ONE OF THE most exciting aspects of the Fringe Festival - the unjuried, anything-goes companion to the Live Arts Festival - is when it draws audiences to places they've never been before and might never have a chance to go again, whether it's a room in an unknown mansion or in the depths of a possibly haunted grotto.

The Blue Grotto

After the demise of a close relative who drank himself to death, Jeffrey Stanley became obsessed with communicating with the dead through Ouija boards.

"Beautiful Zion: A Book of the Dead" is a "real dark comedy" about the years he spent trying to talk to the other side. But how could all that eeriness (and humor) be conveyed in a traditional theater space? So the New York expat looked for a stage appropriate for the macabre elements of his decidedly funny show. He found the Blue Grotto in West Philly's Community Education Center. It's decked out in thousands of blue lights on light fixtures by artist Randy Dalton. Stanley equates it to a mad scientist's laboratory. "It's visually stunning, it's creepy as hell, it's in the cellar of an old building and it might be haunted," Stanley said, ticking off the reasons that the Blue Grotto is perfect for his piece.

Story continues below.

The Blue Grotto at the Community Education Center, 3500 Lancaster Ave., 8 p.m. Sept. 7-17, $20, brain-on-fire.com/beautifulzion.

The Loading Dock

The Bright Light Theatre Co. needed to bring Morocco to Philadelphia. Its show, "All Places From Here," is a multimedia performance based on Mohsin Mohi-Uh-Din's film, music and dance workshops with street children for the Lollipops Crown Music and Arts Initiative in Tangier. "We're blending their stories with what people are going through in Philadelphia," said director Samantha Tower. "We're trying to bridge the gap between the Arab world and the Western world through creativity and artistic expression."

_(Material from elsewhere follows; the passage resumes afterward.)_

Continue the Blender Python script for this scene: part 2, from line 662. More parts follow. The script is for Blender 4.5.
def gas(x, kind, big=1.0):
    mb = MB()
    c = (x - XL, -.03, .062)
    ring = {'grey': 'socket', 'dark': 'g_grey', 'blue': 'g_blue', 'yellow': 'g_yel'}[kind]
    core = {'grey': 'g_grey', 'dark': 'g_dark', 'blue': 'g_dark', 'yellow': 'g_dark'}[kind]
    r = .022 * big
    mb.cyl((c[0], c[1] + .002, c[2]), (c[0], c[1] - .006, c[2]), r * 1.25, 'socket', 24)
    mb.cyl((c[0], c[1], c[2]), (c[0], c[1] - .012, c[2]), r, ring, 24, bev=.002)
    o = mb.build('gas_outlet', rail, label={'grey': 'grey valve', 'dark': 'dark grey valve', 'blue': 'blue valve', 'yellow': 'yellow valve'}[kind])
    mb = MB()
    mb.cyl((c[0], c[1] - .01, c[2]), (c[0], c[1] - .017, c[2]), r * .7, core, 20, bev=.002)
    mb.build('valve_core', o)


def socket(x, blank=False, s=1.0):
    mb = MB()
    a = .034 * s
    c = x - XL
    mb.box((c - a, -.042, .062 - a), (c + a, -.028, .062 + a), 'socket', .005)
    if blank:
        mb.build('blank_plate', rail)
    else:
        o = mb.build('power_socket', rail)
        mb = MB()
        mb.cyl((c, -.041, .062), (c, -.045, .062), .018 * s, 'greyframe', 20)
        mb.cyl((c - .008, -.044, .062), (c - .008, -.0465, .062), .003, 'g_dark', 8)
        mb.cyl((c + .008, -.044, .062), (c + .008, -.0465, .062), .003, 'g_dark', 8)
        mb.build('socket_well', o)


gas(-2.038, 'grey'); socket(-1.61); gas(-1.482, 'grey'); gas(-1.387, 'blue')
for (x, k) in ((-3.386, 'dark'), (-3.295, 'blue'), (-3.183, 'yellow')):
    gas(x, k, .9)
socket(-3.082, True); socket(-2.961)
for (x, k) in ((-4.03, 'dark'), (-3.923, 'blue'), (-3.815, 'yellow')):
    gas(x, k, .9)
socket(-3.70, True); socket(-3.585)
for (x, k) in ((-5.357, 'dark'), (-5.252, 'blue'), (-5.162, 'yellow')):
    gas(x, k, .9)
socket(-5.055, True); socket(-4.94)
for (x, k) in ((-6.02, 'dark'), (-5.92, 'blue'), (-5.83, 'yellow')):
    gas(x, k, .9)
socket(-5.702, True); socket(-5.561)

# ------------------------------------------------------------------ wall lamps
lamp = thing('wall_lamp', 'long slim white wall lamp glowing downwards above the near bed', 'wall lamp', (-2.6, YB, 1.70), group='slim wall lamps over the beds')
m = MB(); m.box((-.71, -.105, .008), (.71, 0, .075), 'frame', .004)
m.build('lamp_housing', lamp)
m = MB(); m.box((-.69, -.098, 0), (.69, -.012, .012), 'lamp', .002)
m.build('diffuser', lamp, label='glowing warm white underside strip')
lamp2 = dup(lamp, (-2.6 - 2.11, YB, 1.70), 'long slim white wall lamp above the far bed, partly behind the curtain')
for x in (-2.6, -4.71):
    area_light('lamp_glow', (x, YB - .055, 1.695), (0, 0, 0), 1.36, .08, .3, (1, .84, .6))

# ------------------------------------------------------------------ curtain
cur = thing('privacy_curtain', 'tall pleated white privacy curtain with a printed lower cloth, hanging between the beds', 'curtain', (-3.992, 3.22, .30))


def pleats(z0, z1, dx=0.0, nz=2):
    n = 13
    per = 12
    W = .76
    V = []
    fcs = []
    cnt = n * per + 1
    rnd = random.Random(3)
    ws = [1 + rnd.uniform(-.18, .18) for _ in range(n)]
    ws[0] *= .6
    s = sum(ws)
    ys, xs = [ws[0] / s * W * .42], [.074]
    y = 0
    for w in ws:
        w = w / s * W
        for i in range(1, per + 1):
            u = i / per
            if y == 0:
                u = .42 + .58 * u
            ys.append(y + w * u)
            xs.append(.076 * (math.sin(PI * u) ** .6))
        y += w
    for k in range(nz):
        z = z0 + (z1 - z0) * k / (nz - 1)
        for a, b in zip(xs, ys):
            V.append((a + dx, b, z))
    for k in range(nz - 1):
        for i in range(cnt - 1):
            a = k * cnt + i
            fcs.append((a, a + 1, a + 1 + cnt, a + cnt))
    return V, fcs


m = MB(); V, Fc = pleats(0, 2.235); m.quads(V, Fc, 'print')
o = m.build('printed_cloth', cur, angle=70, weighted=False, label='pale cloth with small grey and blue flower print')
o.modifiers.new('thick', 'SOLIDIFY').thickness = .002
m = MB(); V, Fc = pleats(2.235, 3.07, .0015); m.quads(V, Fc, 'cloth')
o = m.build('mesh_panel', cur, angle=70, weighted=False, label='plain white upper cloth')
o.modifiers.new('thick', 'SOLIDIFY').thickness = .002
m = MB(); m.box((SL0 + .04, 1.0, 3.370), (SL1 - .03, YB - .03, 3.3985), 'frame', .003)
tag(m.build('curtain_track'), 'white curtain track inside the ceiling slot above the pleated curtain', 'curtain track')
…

To stage this collision of cultures, Bright Light found a Fishtown lot framed by walls. One wall is covered in graffiti; another reminded of Tower of Moroccan architecture, creating the perfect blend.

The performance will be outside, but the audience will be covered. "Hurricane, earthquake, we're doing a show outside," Tower said, laughing. "But that's Fringe, right?"

The Loading Dock, 1236 Frankford Ave., 8 p.m., through Sept. 18, $17, brightlighttheatre.org.